AIR SHOW RADOM 2011 [V]

AIR SHOW RADOM 2011 [V]

Na kilka miesięcy przed tegoroczną edycją Air Show w Radomiu Prezes IPMS Świdnica Tomasz Z. Kędzierski odebrał telefon z Dowództwa Sił Powietrznych z propozycją zorganizowania przez nasz klub ekspozycji modelarskiej poświęconej samolotom używanym w lotnictwie polskim w latach 1920-2010. Pomysłodawcą wystawy był szef pionu wychowawczego Pan płk. Zbigniew Sadek.

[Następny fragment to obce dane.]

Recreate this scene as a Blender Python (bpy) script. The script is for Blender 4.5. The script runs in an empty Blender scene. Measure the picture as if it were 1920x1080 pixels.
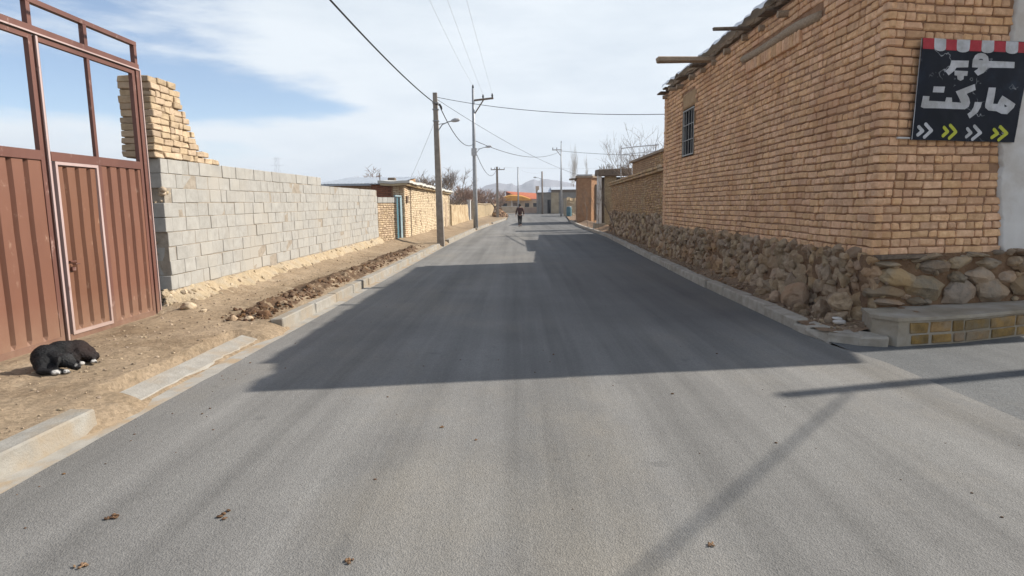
import bpy, bmesh, math, random
from mathutils import Vector, Matrix, Euler, noise
R = random.Random(7)
rad = math.radians
scene = bpy.context.scene
COL = scene.collection
V = Vector

# ------------------------------------------------------------------ mesh helpers
_ico = {}
def ico(sub):
    if sub not in _ico:
        b = bmesh.new(); bmesh.ops.create_icosphere(b, subdivisions=sub, radius=1.0)
        b.verts.index_update()
        _ico[sub] = ([v.co.copy() for v in b.verts], [tuple(v.index for v in f.verts) for f in b.faces]); b.free()
    return _ico[sub]

class MB:
    """collects polygons for ONE mesh object"""
    def __init__(s): s.v = []; s.f = []; s.m = []
    def add(s, vs, fs, mi=0):
        o = len(s.v); s.v.extend(tuple(p) for p in vs)
        for f in fs: s.f.append(tuple(i + o for i in f)); s.m.append(mi)
    def quad(s, a, b, c, d, mi=0): s.add([a, b, c, d], [(0, 1, 2, 3)], mi)
    def hexa(s, p, mi=0):      # p: 8 corners, 4 bottom (ccw) + 4 top
        s.add(p, [(3, 2, 1, 0), (4, 5, 6, 7), (0, 1, 5, 4), (1, 2, 6, 5), (2, 3, 7, 6), (3, 0, 4, 7)], mi)
    def box(s, x0, x1, y0, y1, z0, z1, mi=0):
        s.hexa([(x0, y0, z0), (x1, y0, z0), (x1, y1, z0), (x0, y1, z0), (x0, y0, z1), (x1, y0, z1), (x1, y1, z1), (x0, y1, z1)], mi)
    def prism(s, poly, z0, z1, mi=0):   # poly ccw in xy
        n = len(poly)
        s.add([(x, y, z0) for x, y in poly] + [(x, y, z1) for x, y in poly],
              [tuple(range(n))[::-1], tuple(range(n, 2 * n))] + [(i, (i + 1) % n, n + (i + 1) % n, n + i) for i in range(n)], mi)
    def cbox(s, c, ax, h, ch, jit=0.0, mi=0, rng=R):
        """chamfered box: centre, three axes, half sizes, chamfer, corner jitter"""
        vs = []; idx = {}
        for sx in (-1, 1):
            for sy in (-1, 1):
                for sz in (-1, 1):
                    j = [rng.uniform(-jit, jit) for _ in range(3)]
                    H = [h[0] * sx + j[0], h[1] * sy + j[1], h[2] * sz + j[2]]
                    S = (sx, sy, sz)
                    for a in range(3):
                        q = [H[k] - S[k] * (0 if k == a else ch) for k in range(3)]
                        idx[(S, a)] = len(vs)
                        vs.append(c + ax[0] * q[0] + ax[1] * q[1] + ax[2] * q[2])
        fs = []
        for a in range(3):
            b, d = (a + 1) % 3, (a + 2) % 3
            for sg in (-1, 1):
                def S_(u, w):
                    t = [0, 0, 0]; t[a] = sg; t[b] = u; t[d] = w; return idx[(tuple(t), a)]
                q = [S_(-1, -1), S_(1, -1), S_(1, 1), S_(-1, 1)]
                fs.append(tuple(q if sg > 0 else q[::-1]))
            for sb in (-1, 1):
                for sd in (-1, 1):   # edge along a between faces b and d
                    t0 = [0, 0, 0]; t0[a] = -1; t0[b] = sb; t0[d] = sd
                    t1 = list(t0); t1[a] = 1
                    q = [idx[(tuple(t0), b)], idx[(tuple(t1), b)], idx[(tuple(t1), d)], idx[(tuple(t0), d)]]
                    fs.append(tuple(q if sb * sd < 0 else q[::-1]))
        for sx in (-1, 1):
            for sy in (-1, 1):
                for sz in (-1, 1):
                    t = [idx[((sx, sy, sz), a)] for a in range(3)]
                    fs.append(tuple(t if sx * sy * sz > 0 else t[::-1]))
        s.add(vs, fs, mi)
    def tube(s, pts, rr, n=6, mi=0, cap=True):
        pts = [V(p) for p in pts]
        if not isinstance(rr, (list, tuple)): rr = [rr] * len(pts)
        vs = []; fs = []
        u = None
        for i, p in enumerate(pts):
            d = (pts[min(i + 1, len(pts) - 1)] - pts[max(i - 1, 0)])
            d = d.normalized() if d.length > 1e-9 else V((0, 0, 1))
            if u is None:
                u = d.cross(V((0, 0, 1)) if abs(d.z) < .9 else V((1, 0, 0))).normalized()
            else:
                u = (u - d * u.dot(d)); u = u.normalized() if u.length > 1e-6 else d.orthogonal().normalized()
            w = d.cross(u)
            for k in range(n):
                a = 2 * math.pi * k / n
                vs.append(p + (u * math.cos(a) + w * math.sin(a)) * rr[i])
        for i in range(len(pts) - 1):
            for k in range(n):
                k2 = (k + 1) % n
                fs.append((i * n + k, i * n + k2, (i + 1) * n + k2, (i + 1) * n + k))
        if cap:
            fs.append(tuple(range(n))[::-1]); L = (len(pts) - 1) * n; fs.append(tuple(range(L, L + n)))
        s.add(vs, fs, mi)
    def rock(s, c, sc, rot=(0, 0, 0), sub=2, amp=.25, fr=1.3, seed=0, mi=0, ax=None, cut=0):
        rr_ = random.Random(seed); cuts = [(V((rr_.gauss(0, 1), rr_.gauss(0, 1), rr_.gauss(0, 1))).normalized(), rr_.uniform(.58, .86)) for _ in range(cut)]
        vs, fs = ico(sub); o = V((seed * 3.17, seed * 1.3, seed * 7.7))
        Mx = Euler(rot).to_matrix()
        out = []
        for v in vs:
            v = v.copy()
            for pn, pd in cuts:          # broken faces
                t = v.dot(pn) - pd
                if t > 0: v -= pn * (t * .92)
            k = 1 + amp * noise.noise(v * fr + o) + amp * .45 * noise.noise(v * fr * 2.7 + o) + amp * .22 * noise.noise(v * fr * 6 + o)
            q = Mx @ V((v.x * k * sc[0], v.y * k * sc[1], v.z * k * sc[2]))
            out.append(c + (q if ax is None else ax[0] * q.x + ax[1] * q.y + ax[2] * q.z))
        s.add(out, fs, mi)
    def grid(s, fn, nu, nv, mi=0):
        vs = [fn(i / nu, j / nv) for j in range(nv + 1) for i in range(nu + 1)]
        w = nu + 1
        s.add(vs, [(j * w + i, j * w + i + 1, (j + 1) * w + i + 1, (j + 1) * w + i) for j in range(nv) for i in range(nu)], mi)
    def build(s, name, mats, parent=None, smooth=False):
        me = bpy.data.meshes.new(name); me.from_pydata(s.v, [], s.f)
        if not isinstance(mats, (list, tuple)): mats = [mats]
        for m in mats: me.materials.append(m)
        if len(mats) > 1: me.polygons.foreach_set('material_index', s.m)
        if smooth: me.polygons.foreach_set('use_smooth', [True] * len(me.polygons))
        me.update()
        o = bpy.data.objects.new(name, me); COL.objects.link(o)
        if parent is not None: o.parent = parent
        return o

def tag(o, label=None, cat=None, group=None, kind=None):
    if label: o['label'] = label
    if cat: o['category'] = cat
    if group: o['group'] = group
    if kind: o['kind'] = kind
    return o
def thing(name, label, cat, group=None):
    o = bpy.data.objects.new(name, None); o.empty_display_size = .2; COL.objects.link(o)
    return tag(o, label, cat, group)
def structure(o, label=None): return tag(o, label, None, None, 'structure')

def lerp_table(t):
    def f(y):
        if y <= t[0][0]: return t[0][1]
        for (a, b), (c, d) in zip(t, t[1:]):
            if y <= c: return b + (d - b) * (y - a) / (c - a)
        return t[-1][1]
    return f
def nz(x, y, z=0.): return noise.noise(V((x, y, z)))
def fbm(x, y, z=0., o=4): return noise.fractal(V((x, y, z)), 1.0, 2.0, o)

# ------------------------------------------------------------------ materials
def new_mat(name):
    m = bpy.data.materials.new(name); m.use_nodes = True
    nt = m.node_tree; nt.nodes.clear()
    out = nt.nodes.new('ShaderNodeOutputMaterial'); b = nt.nodes.new('ShaderNodeBsdfPrincipled')
    nt.links.new(b.outputs[0], out.inputs[0])
    return m, nt, b
def N(nt, t, **kw):
    n = nt.nodes.new(t)
    for k, v in kw.items(): setattr(n, k, v)
    return n
def pos(nt, obj=False):
    if obj: return N(nt, 'ShaderNodeTexCoord').outputs['Object']
    return N(nt, 'ShaderNodeNewGeometry').outputs['Position']
def nois(nt, co, scale, detail=4, rough=.55, stretch=None, off=None):
    n = N(nt, 'ShaderNodeTexNoise'); n.inputs['Scale'].default_value = scale
    n.inputs['Detail'].default_value = detail; n.inputs['Roughness'].default_value = rough
    if stretch or off:
        mp = N(nt, 'ShaderNodeMapping')
        if stretch: mp.inputs['Scale'].default_value = stretch
        if off: mp.inputs['Location'].default_value = off
        nt.links.new(co, mp.inputs['Vector']); co = mp.outputs[0]
    nt.links.new(co, n.inputs['Vector'])
    return n.outputs['Fac']
def ramp(nt, fac, stops):
    r = N(nt, 'ShaderNodeValToRGB'); e = r.color_ramp.elements
    while len(e) < len(stops): e.new(.5)
    for el, (p, c) in zip(e, stops):
        el.position = p; el.color = (c[0], c[1], c[2], 1) if isinstance(c, (tuple, list)) else (c, c, c, 1)
    nt.links.new(fac, r.inputs[0]); return r.outputs[0]
def mix(nt, fac, a, b, mode='MIX'):
    m = N(nt, 'ShaderNodeMix', data_type='RGBA', blend_type=mode)
    for s, v in ((m.inputs['Factor'], fac), (m.inputs[6], a), (m.inputs[7], b)):
        if isinstance(v, (int, float)): s.default_value = v
        elif isinstance(v, tuple): s.default_value = (v[0], v[1], v[2], 1)
        else: nt.links.new(v, s)
    return m.outputs[2]
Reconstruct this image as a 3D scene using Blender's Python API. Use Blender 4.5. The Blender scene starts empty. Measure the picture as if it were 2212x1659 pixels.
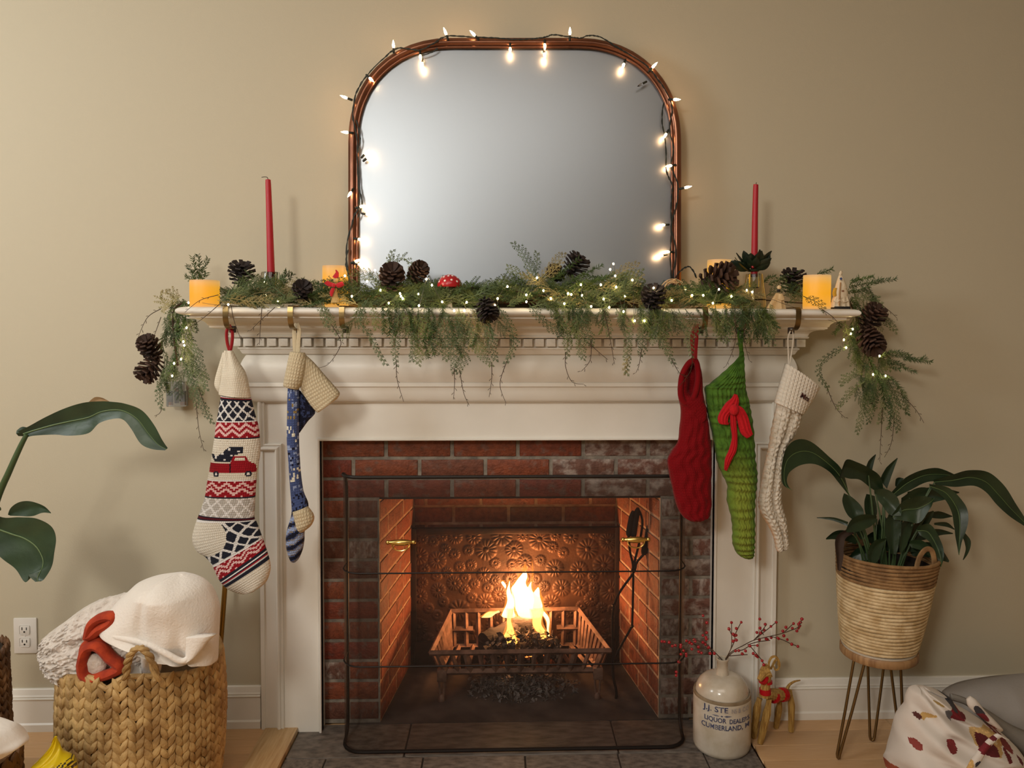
import bpy, bmesh, math, random
from mathutils import Vector, Matrix
scene = bpy.context.scene
C = scene.collection
RND = random.Random(11)
PI = math.pi
def rad(a): return a * PI / 180.0
# ------------------------------------------------------------------ camera
W_PX, H_PX = 2212.0, 1659.0
FPX = 1650.0
CX, CY = 1148.0, 760.0
CAM = Vector((0.0, -2.425, 1.297))
CROT = (Matrix.Rotation(rad(-2.0), 3, 'Z') @ Matrix.Rotation(rad(90 - 2.1), 3, 'X') @ Matrix.Rotation(rad(0.16), 3, 'Z'))
cam_d = bpy.data.cameras.new('camera')
cam_d.sensor_fit = 'HORIZONTAL'; cam_d.sensor_width = 36.0
cam_d.lens = FPX / W_PX * 36.0
cam_d.shift_x = (W_PX / 2 - CX) / W_PX
cam_d.shift_y = (CY - H_PX / 2) / W_PX
cam_d.clip_start = 0.05
cam = bpy.data.objects.new('camera', cam_d); C.objects.link(cam)
cam.matrix_world = Matrix.Translation(CAM) @ CROT.to_4x4()
scene.camera = cam
# ------------------------------------------------------------------ world, lights, exposure
wd = bpy.data.worlds.new('world'); scene.world = wd; wd.use_nodes = True
wd.node_tree.nodes['Background'].inputs[0].default_value = (0.9, 0.92, 1.0, 1)
wd.node_tree.nodes['Background'].inputs[1].default_value = 0.05
def area(name, loc, target, sx, sy, power, col):
    l = bpy.data.lights.new(name, 'AREA'); l.shape = 'RECTANGLE'; l.size = sx; l.size_y = sy
    l.energy = power; l.color = col
    o = bpy.data.objects.new(name, l); C.objects.link(o); o.location = loc
    o.rotation_euler = (Vector(target) - Vector(loc)).to_track_quat('-Z', 'Y').to_euler()
    return o
area('lamp_key', (-1.45, -3.9, 2.42), (0.0, 0.0, 0.85), 0.6, 0.6, 50, (1.0, 0.955, 0.865))
area('lamp_left', (-2.7, -1.6, 2.2), (-0.9, 0.0, 1.75), 0.6, 0.6, 25, (0.95, 0.985, 1.0))
area('ceiling_fill', (-0.2, -2.2, 2.56), (-0.2, -2.2, 0.0), 1.6, 1.2, 21, (1.0, 0.92, 0.82))  # unseen fill, added to brighten the floor and lower mantel
vs = scene.view_settings
vs.view_transform = 'Standard'; vs.look = 'None'; vs.gamma = 1.0; vs.use_curve_mapping = False
vs.exposure = -0.07
scene.cycles.max_bounces = 7; scene.cycles.diffuse_bounces = 3; scene.cycles.glossy_bounces = 4
scene.cycles.transmission_bounces = 7; scene.cycles.transparent_max_bounces = 12
scene.cycles.sample_clamp_indirect = 4.0
scene.cycles.caustics_reflective = False; scene.cycles.caustics_refractive = False
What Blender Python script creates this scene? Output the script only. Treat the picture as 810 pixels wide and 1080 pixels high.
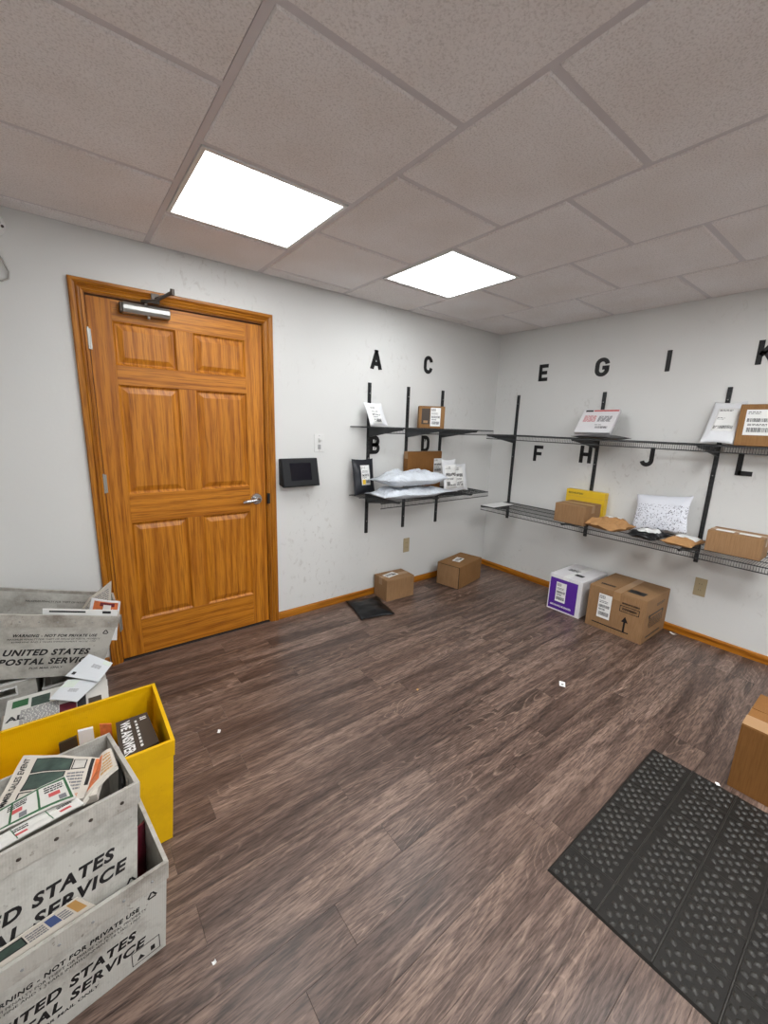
import bpy, bmesh, math, random
from mathutils import Matrix, Vector, noise

# ------------------------------------------------------------------ camera, world, exposure
for o in list(bpy.data.objects):
    bpy.data.objects.remove(o)
scene = bpy.context.scene
COL = scene.collection
H = 2.340                                    # ceiling height

cam_d = bpy.data.cameras.new('camera')
cam = bpy.data.objects.new('camera', cam_d)
COL.objects.link(cam)
cam_d.sensor_fit = 'VERTICAL'
cam_d.sensor_height = 36.0
cam_d.lens = 432.06 / 1080 * 36.0
cam_d.clip_start = 0.02
YAW, PITCH, ROLL = 0.6658, -0.2105, 0.0344
_d = Vector((math.sin(YAW) * math.cos(PITCH), math.cos(YAW) * math.cos(PITCH), math.sin(PITCH)))
_r = Vector((math.cos(YAW), -math.sin(YAW), 0))
_u = _r.cross(_d)
_r2 = math.cos(ROLL) * _r + math.sin(ROLL) * _u
_u2 = -math.sin(ROLL) * _r + math.cos(ROLL) * _u
cam.matrix_world = Matrix(((_r2.x, _u2.x, -_d.x, -3.4984), (_r2.y, _u2.y, -_d.y, -2.6943),
                           (_r2.z, _u2.z, -_d.z, 1.4515), (0, 0, 0, 1)))
scene.camera = cam

world = bpy.data.worlds.new('world')
scene.world = world
world.use_nodes = True
world.node_tree.nodes['Background'].inputs[0].default_value = (0.6, 0.65, 0.7, 1)
world.node_tree.nodes['Background'].inputs[1].default_value = 0.05

vs = scene.view_settings
vs.view_transform = 'Standard'
vs.look = 'None'
vs.gamma = 1.0
vs.use_curve_mapping = False
vs.exposure = 1.22
PANEL = (5.2, 13.0, 13.0)                    # radiance of the ceiling light diffusers, row by row from the door wall; rear rows are added fill

# ------------------------------------------------------------------ materials
MATS = {}


def srgb(r, g, b):
    f = lambda c: (c / 255 / 12.92) if c / 255 <= 0.04045 else ((c / 255 + 0.055) / 1.055) ** 2.4
    return (f(r), f(g), f(b), 1)


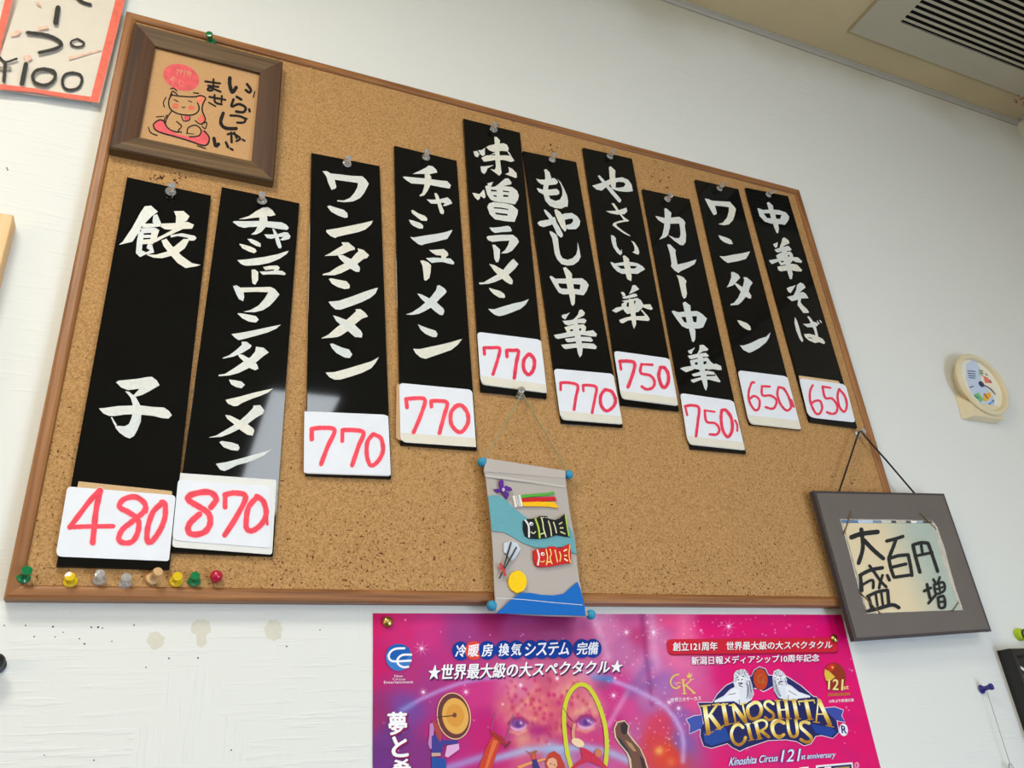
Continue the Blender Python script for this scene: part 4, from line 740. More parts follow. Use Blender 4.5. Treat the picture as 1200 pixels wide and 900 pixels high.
s0 = WZ(1173, 129.5, ZC - .0003); s1 = WZ(1188, 118, ZC - .0003); s2 = WZ(1201, 125, ZC - .0003)
s0.x = min(s0.x, XR - .02)
sticker([(XR - .075, -.022, ZC - .0003), (XR - .018, -.022, ZC - .0003), (XR - .018, -.075, ZC - .0003), (XR - .075, -.075, ZC - .0003)], (0, 0, -1), 'faded red print stuck flat on the ceiling corner')
sticker([(XR - .0003, -.01, ZC - .02), (XR - .0003, -.06, ZC - .02), (XR - .0003, -.06, ZC - .075), (XR - .0003, -.01, ZC - .075)], (-1, 0, 0), 'faded red print stuck on the right wall near the ceiling')

# ---------------------------------------------------------------- black frame, lime marker, blue pin at the lower right
fxl = 1.0075; fzt = Z0 - .0475
bf = thing('black_frame', 'black framed board cut by the lower right edge', 'picture frame', (fxl + .15, WY, fzt - .12))
frame_rails(bf, fxl, fzt - .25, fxl + .32, fzt, .0095, [(0, WY), (0, -.003), (.08, -.005), (.8, -.004), (1, -.001), (1, WY)], BLACKP, BLACKP)
MB().box((fxl + .007, .001, fzt - .243), (fxl + .313, .010, fzt - .007)).build('black_panel', BLACKP, bf)
m = MB(); pens(m, PX, "2.6: 1195.8,782 1203,788 1199,797 1206,799", .0008, (225, 224, 220)); m.build('white_lettering', PAINT, bf)
lm = thing('lime_magnet', 'lime green round clip with a black ring at the right edge', 'clip', W(1196, 745, WY))
c0 = W(1194.5, 745, WY - .001)
MB().lathe(W(1193, 744, WY), (0, -1, 0), [(.007, 0), (.0075, .003), (.006, .006), (.003, .007)], 20).build('lime_disc', LIME, lm, smooth=True)
MB().tube([c0 + Vector((.003 + .006 * math.cos(a), -.007, .006 * math.sin(a))) for a in [2 * math.pi * k / 20 for k in range(21)]], .0009, 8).build('ring', BLACKP, lm, smooth=True)
b = W(1149.5, 808, WY - .0002); h = W(1164, 804, WY - .014)
push_pin('push_pin', b, b + (h - b).normalized() * .0135, BLUE, 'push', 'dark blue push pin on the bare wall at the lower right', None)
mid = b + (h - b).normalized() * .006
hk = thing('hanging_hook', 'steel hook hanging on a thin thread from the blue pin', 'hook', W(1185, 897, WY - .005))
e = W(1183.5, 895, WY - .006)
MB().tube([mid + Vector((-.0005, 0, -.0022)), (mid + e) / 2, e], .00035, 6).build('thread', STRING, hk)
MB().tube([e + Vector((.0035 * math.sin(a) + .0, 0, -.004 + .004 * math.cos(a))) for a in [2 * math.pi * k / 16 for k in range(17)]] + [e + Vector((.003, 0, -.02)), e + Vector((.001, 0, -.03))], .0006, 8).build('wire', STEEL, hk, smooth=True)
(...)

Okres wakacyjny – a co za tym idzie – sezon urlopowy nie przeszkodził nam w przygotowaniach. Po dwóch miesiącach pracy świdnickiego zespołu i pomocy kolegów niezrzeszonych w naszym klubie byliśmy gotowi do wyjazdu…

airshow

– Świdnica, 26. sierpnia 2011 roku,  godz. 04:00 – spakowani ale niewyspani ruszamy na Radom. Załoga w składzie: Mariusz “Maniek” Koba – kierowca i Krzysztof “Kysy” Bytniewski oraz Ania – córka Mariusza, zajmuje swoje miejsca w Volkswagenie Transporterze. Jest ciepła sierpniowa noc, startujemy z planem osiągnięcia celu w godzinach wcześnie popołudniowych. Jeszcze tylko zjazd do Oleśnicy, odbieramy od Krzyśka Barcza jego modele na naszą ekspozycję. Uścisk ręki, kilka słów i do zobaczenia w Radomiu (Krzychu jedzie z zorganizowaną wycieczką autobusową). Rano ok. godz. 9:00 robimy zaplanowany  dwugodzinny postój. Maniek załatwia swoje sprawy służbowe, reszta załogi – luz.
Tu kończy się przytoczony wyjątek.